If this ruling requires the governmental body to release all or part of the requested information, the governmental body is responsible for taking the next step. Based on the statute, the attorney general expects that, within 10 calendar days of this ruling, the governmental body will do one of the following three things: 1) release the public records; 2) notify the requestor of the exact day, time, and place that copies of the records will be provided or that the records can be inspected; or 3) notify the requestor of the governmental body's intent to challenge this letter ruling in court. If the governmental body fails to do one of these three things within 10 calendar days of this ruling, then the requestor should report that failure to the attorney general's Open Government Hotline, toll free, at 877/673-6839. The requestor may also file a complaint with the district or county attorney. Id. 552.3215(e).

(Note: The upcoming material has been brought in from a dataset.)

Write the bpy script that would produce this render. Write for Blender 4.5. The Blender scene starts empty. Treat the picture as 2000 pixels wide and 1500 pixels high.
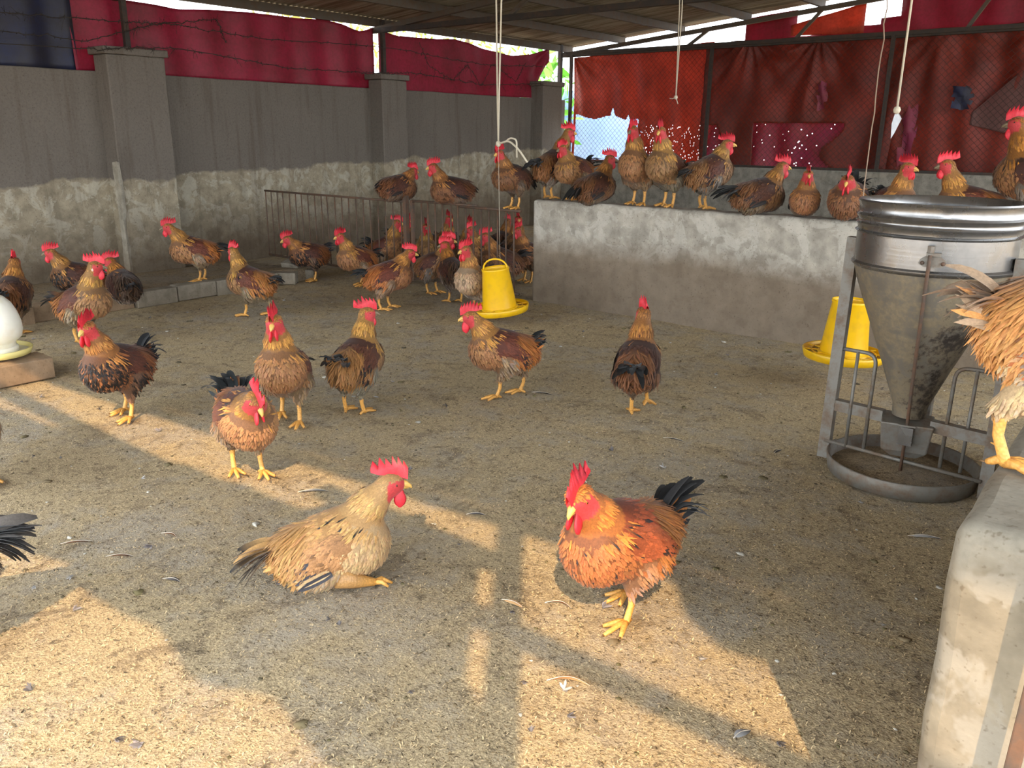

If this ruling requires or permits the governmental body to withhold all or some of the requested information, the requestor can appeal that decision by suing the governmental body. Id. 552.321(a); Texas Department of Public Safety v. Gilbreath, 842 S.W.2d 408, 411 (Tex. App.-Austin 1992, no writ).

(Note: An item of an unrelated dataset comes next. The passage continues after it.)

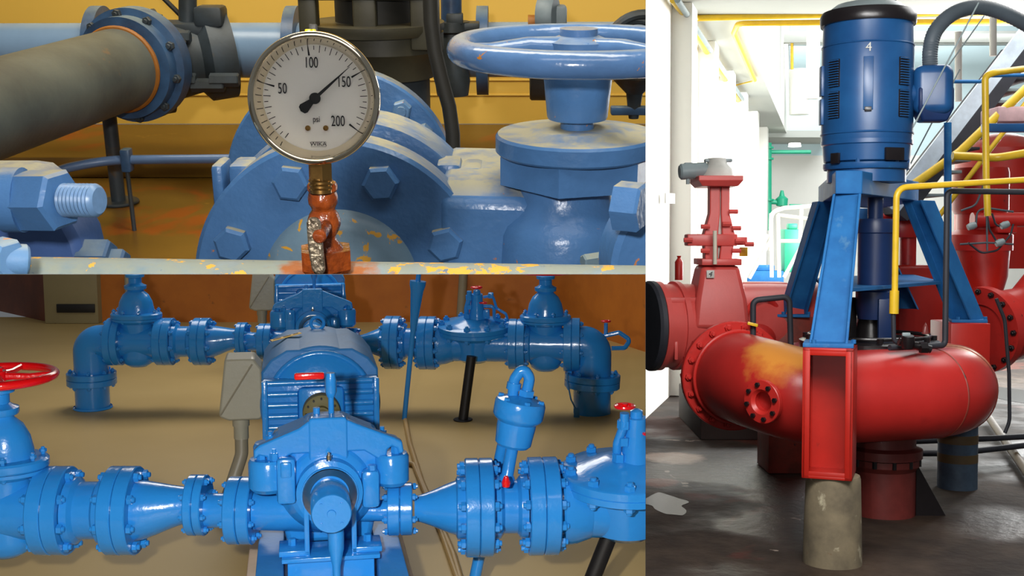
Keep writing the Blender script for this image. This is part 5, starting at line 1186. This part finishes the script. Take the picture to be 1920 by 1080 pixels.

If the governmental body, the requestor, or any other person has questions or comments about this ruling, they may contact our office. Although there is no statutory deadline for contacting us, the attorney general prefers to receive any comments within 10 calendar days of the date of this ruling.

Sincerely,

William Walker
Assistant Attorney General
Open Records Division

WMW/ljp

Ref: ID# 131605

Encl. Submitted documents

cc: Mr. Jerry Mazanec
1006 S. Marable
West, Texas 76691
(w/o enclosures)


 

Footnotes

1. We understand you also to claim that the attorney client privilege is incorporated in section 552.101. We need not address this claim here except to note that, as discussed above, the attorney-client privilege does not make information confidential for purposes of section 552.022.

Also, we note that you appear to claim, in the context of your argument under section 552.107(1), that the audit report may be withheld as attorney work product. This office treats attorney work product as an aspect of the coverage of the exceptions to disclosure set out in sections 552.103 and 552.111 of the Government Code. Attorney work product may be withheld under section 552.103 if it was prepared for pending litigation or anticipation of litigation. Such material may be withheld under section 552.111 if it was prepared for or in anticipation of litigation which is currently no longer pending or anticipated See National Tank Co. v. Brotherton, 851 S.W.2d 193 (Tex. 1993); Open Records Decision No. 647 (1996). The exceptions to disclosure for attorney work product are not, however, confidentiality provisions. See, e.g., Open Records Decision No. 473 (1987) (predecessor provisions to sections 552.103 and 552.111 are not confidentiality provisions but may be waived by governmental body). Therefore, they may not serve to protect information specifically made public under section 552.022 such as the audit report here.

2. We understand you to also raise the informer's privilege under section 552.101. In establishing the informer's privilege under section 552.101, a governmental body must show that the person whose identity is sought to be protected reported conduct which he believed might be unlawful. See, Roviaro v. United States, 353 U.S. 53 (1957). Therefore, you may not withhold any information under the informer's privilege aspect of section 552.101.